## WRITTEN TASK
Reproduce the listing exactly, with no pictures in your copy.

## DATA EXCERPT
--------
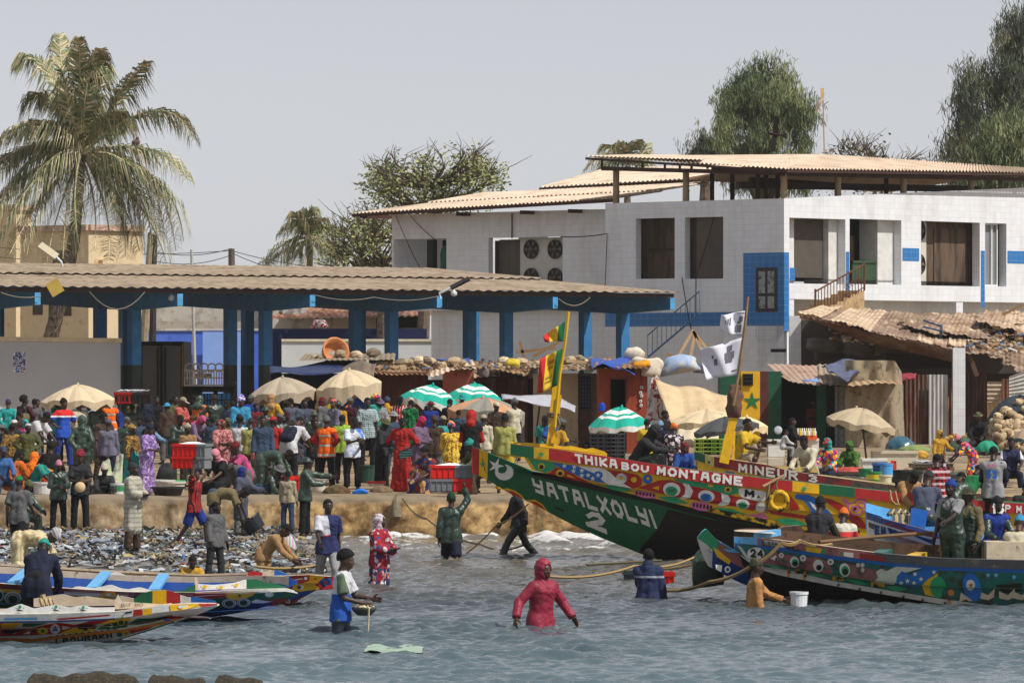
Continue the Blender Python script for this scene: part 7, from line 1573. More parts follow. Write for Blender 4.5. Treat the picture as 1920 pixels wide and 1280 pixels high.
for i,(x0,y0,x1,y1,Y,lab) in enumerate(((1062,676,1130,682,157,'long yellowish plank lying on the pale shack roof'),(968,660,1042,652,164,'branch propped like a rail above the brown shack'),(975,640,983,674,164,'forked upright stick left of the small flag'),(1000,668,1050,640,165,'thin crossed stick behind the flag'),(720,690,760,686,157,'short plank on the maroon shack roof'),(1880,590,1920,570,180,'broken pole sticking up from the shed roof'),(1250,664,1300,676,157,'plank end under the white sacks'))):b=MB();b.beam(P(x0,y0,Y),P(x1,y1,Y),.09);solo(b,'plank',WOODL if i in (0,4) else WOOD,lab,'plank')
WSACK=mat((204,194,176),.9,.15,4,(160,140,110),.3,3,bump=.6,bs=9);BLUS=mat((150,170,200),.7,.15,3,(196,190,178),.4,2,bump=.6,bs=8)
for a_ in (('white sack at the left end of the heap on the red shack roof',1204,684,155,50,30,WSACK),('white sack hanging over the red shack eave',1222,690,154,40,40,WSACK),('big pale blue sack lying long on the roofs right of the red shack',1272,686,155,72,34,BLUS),('pale sack on top of the heap above the blue tarp',1190,664,157,40,26,WSACK),('small round sack under the white flags',1318,690,156,36,22,mat((90,96,104),.9)),('yellow bag bundle on the brown shack roof',962,680,157.6,26,16,mat((205,178,50),.6)),('yellow folded cloth beside the blue tarp',1203,683,153.6,34,16,mat((205,140,30),.8)),('grey bundled net hanging off the brown shack roof',906,696,157.4,24,24,mat((112,104,100),.95,.4,12)),('big yellow water bag on the stall shelf',606,762,154.6,30,24,mat((150,130,20),.4)),('yellow plastic basin upside down near the fish crates',1728,852,141,26,16,mat((196,150,50),.5))):sack(*a_)
b=MB();b.lathe([(.2,0),(.36,.06),(.42,.3),(.44,.34),(.38,.34),(.32,.1),(.1,.05)],P(622,664,160),16,Matrix.Rotation(R(70),3,'X')@Matrix.Rotation(R(25),3,'Y'));solo(b,'plastic_basket',mat((190,122,74),.6,.15,6),'orange plastic chair shell tipped on the stall roof','chair',smooth=True)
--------
## FULL RESPONSE
Continue the Blender Python script for this scene: part 7, from line 1573. More parts follow. Write for Blender 4.5. Treat the picture as 1920 pixels wide and 1280 pixels high.
for i,(x0,y0,x1,y1,Y,lab) in enumerate(((1062,676,1130,682,157,'long yellowish plank lying on the pale shack roof'),(968,660,1042,652,164,'branch propped like a rail above the brown shack'),(975,640,983,674,164,'forked upright stick left of the small flag'),(1000,668,1050,640,165,'thin crossed stick behind the flag'),(720,690,760,686,157,'short plank on the maroon shack roof'),(1880,590,1920,570,180,'broken pole sticking up from the shed roof'),(1250,664,1300,676,157,'plank end under the white sacks'))):b=MB();b.beam(P(x0,y0,Y),P(x1,y1,Y),.09);solo(b,'plank',WOODL if i in (0,4) else WOOD,lab,'plank')
WSACK=mat((204,194,176),.9,.15,4,(160,140,110),.3,3,bump=.6,bs=9);BLUS=mat((150,170,200),.7,.15,3,(196,190,178),.4,2,bump=.6,bs=8)
for a_ in (('white sack at the left end of the heap on the red shack roof',1204,684,155,50,30,WSACK),('white sack hanging over the red shack eave',1222,690,154,40,40,WSACK),('big pale blue sack lying long on the roofs right of the red shack',1272,686,155,72,34,BLUS),('pale sack on top of the heap above the blue tarp',1190,664,157,40,26,WSACK),('small round sack under the white flags',1318,690,156,36,22,mat((90,96,104),.9)),('yellow bag bundle on the brown shack roof',962,680,157.6,26,16,mat((205,178,50),.6)),('yellow folded cloth beside the blue tarp',1203,683,153.6,34,16,mat((205,140,30),.8)),('grey bundled net hanging off the brown shack roof',906,696,157.4,24,24,mat((112,104,100),.95,.4,12)),('big yellow water bag on the stall shelf',606,762,154.6,30,24,mat((150,130,20),.4)),('yellow plastic basin upside down near the fish crates',1728,852,141,26,16,mat((196,150,50),.5))):sack(*a_)
b=MB();b.lathe([(.2,0),(.36,.06),(.42,.3),(.44,.34),(.38,.34),(.32,.1),(.1,.05)],P(622,664,160),16,Matrix.Rotation(R(70),3,'X')@Matrix.Rotation(R(25),3,'Y'));solo(b,'plastic_basket',mat((190,122,74),.6,.15,6),'orange plastic chair shell tipped on the stall roof','chair',smooth=True)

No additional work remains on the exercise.